We can see clearly here how Niebuhr imagines the relationship between different responses. To him, they all have a place as part of the broader encounter between church and world. ‘Christ against culture’ is both necessary and inadequate – it can’t be ignored, but it’s also incomplete in itself. It’s needed as part of the total encounter. It pushes Christians out of their comfort, out of the world, not as an end step but as part of the cycle: “the movement of withdrawal and renunciation is a necessary element in every Christian life, even though it be followed by an equally necessary movement of responsible engagement in cultural tasks.” The idea of movement is key. We touched on this previously, but Niebuhr sees Christianity (and individual Christians) as moving through these different stages as part of an unending cycle. “Neither individual nor church can come to a stopping-place in the endless search for an answer which will not provoke a new rejoinder.” Here we see that such movement is not a problem or a mistake, a limitation of our form – rather, it’s the point. We move through these stages because we need all the different groups to add their perspectives. Thus, Niebuhr says, the belief has a social function, not only as a belief in itself but also as an influence on the others: “without it other Christian groups lose their balance.” The argument functions best as part of a community of belief, in which it is one among many.

So Niebuhr doesn’t come out and say that one end of the spectrum is better than the other. He sees it more as a process or cycle that we all move through across different stages of our lives. It’s the sort of position that I think comes easily to Niebuhr in his role as an ethics professor: when you’re teaching all these perspectives, it’s natural to want to lend each its own validity, even just as part of wanting to give them a fair hearing in the classroom. But it also shifts us away from an individualist concept of belief and towards something more communal. So often we think about belief as this set of ideas, where you have to hold the correct ideas or you’re going to the bad place. It’s a very individualistic perspective, where the things that you think are the measure of whether or not you’re okay. Niebuhr’s approach encourages us to analyse religious belief on the level of community, on the ebb and flow amongst a group of people, rather than grabbing one person and checking them against a master template.

This distinction is tricky, so we have to be careful with our language. Obviously many churches emphasise community, claiming that a body of believers are united under one faith – that they are saved not as individuals, but as part of the church, of the body of Christ. We see this, for instance, in the Catholic De Lubac (On Social Salvation). But that’s not quite addressing Niebuhr’s point. What Niebuhr is talking about is closer to the difference between discrete and continuous data, or between liquids and solids. With discrete data, you have individual chunks with known, set boundaries. They’re usually solid objects, like apples or books. We often can count discrete objects with integers – one apple, two apples, three. We know where each apple begins and ends; we can point at the empty space around the apple and recognise where it isn’t. This approach seems to me the more individualistic: we can take individual believers, and even when their faith refers to other people, to the broader community, it can still be understood within the context of this one individual person. The community, in this framing, is essentially a series of bricks – it may make up a single building, but that’s just individualism on an industrial scale.

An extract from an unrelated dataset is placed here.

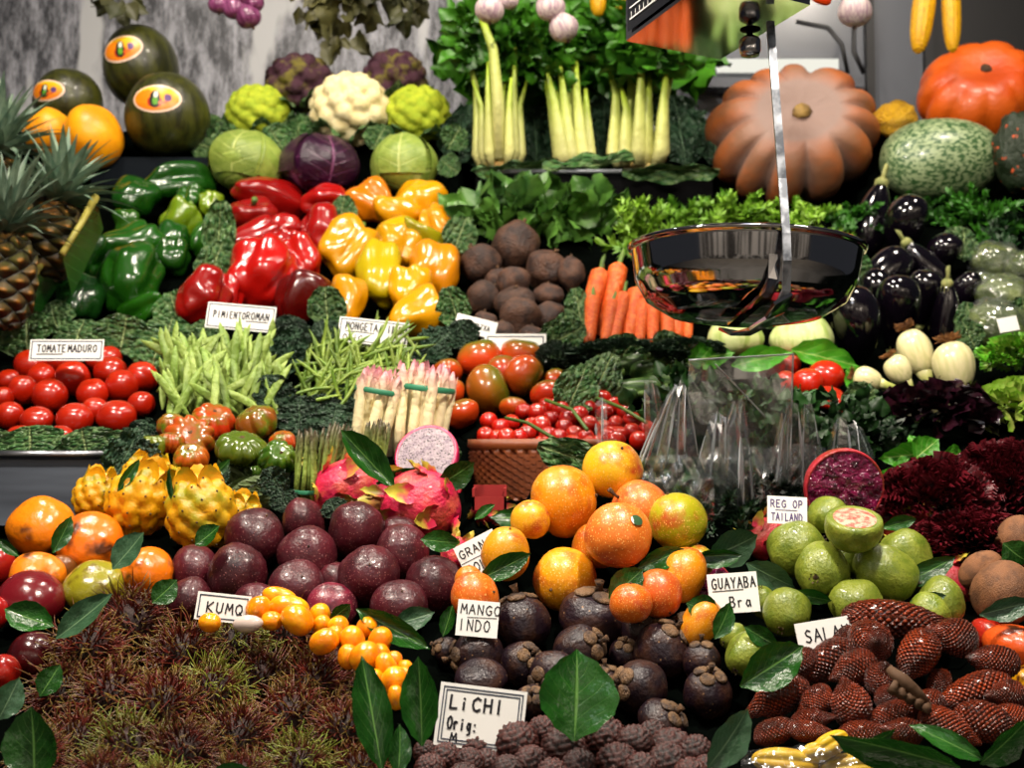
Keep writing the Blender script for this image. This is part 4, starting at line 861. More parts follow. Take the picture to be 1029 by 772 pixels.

Continuous data, on the other hand, doesn’t have these jumps from one discrete object to the next. It’s better characterised by water, by air, by physical space. It can only be talked about as collective or uncountable. Where apples come in ones and twos, water is just water. By way of analogy, that’s how I understand Niebuhr’s communal approach. You can pull an individual person out and study their individual beliefs, but they don’t make sense in isolation. As a single point, they are incomplete. You have to analyse on the level of the community to make any sense. That’s something that I think many churches would like to say – the Catholics would certainly like to believe that’s how they operate – but I just don’t think it’s compelling. A community of individuals might draw their faith from a template or a set of doctrines, like bricks set in the same mold, and they might make reference to the tower that they collectively form, but that’s not the same thing as air. You’ll never hear Catholics or whoever telling you that their faith is necessary but insufficient – that it only makes sense in the context of a wider whole, where each part of that whole puts forward a different position, and where if any of those other positions were removed, the original piece would suffer.

I guess what’s really cool about this concept is that it to some degree relieves us of the anxiety of having to believe precisely the right things – relieves us of the competitive side of belief, of the apologetics arms race. Our answer to the question of Christ and culture can exist not as something complete in itself, but as part of a cycle, as part of a dynamic process. It makes it okay not to have the perfect answer – it creates space to exist at a station along the way.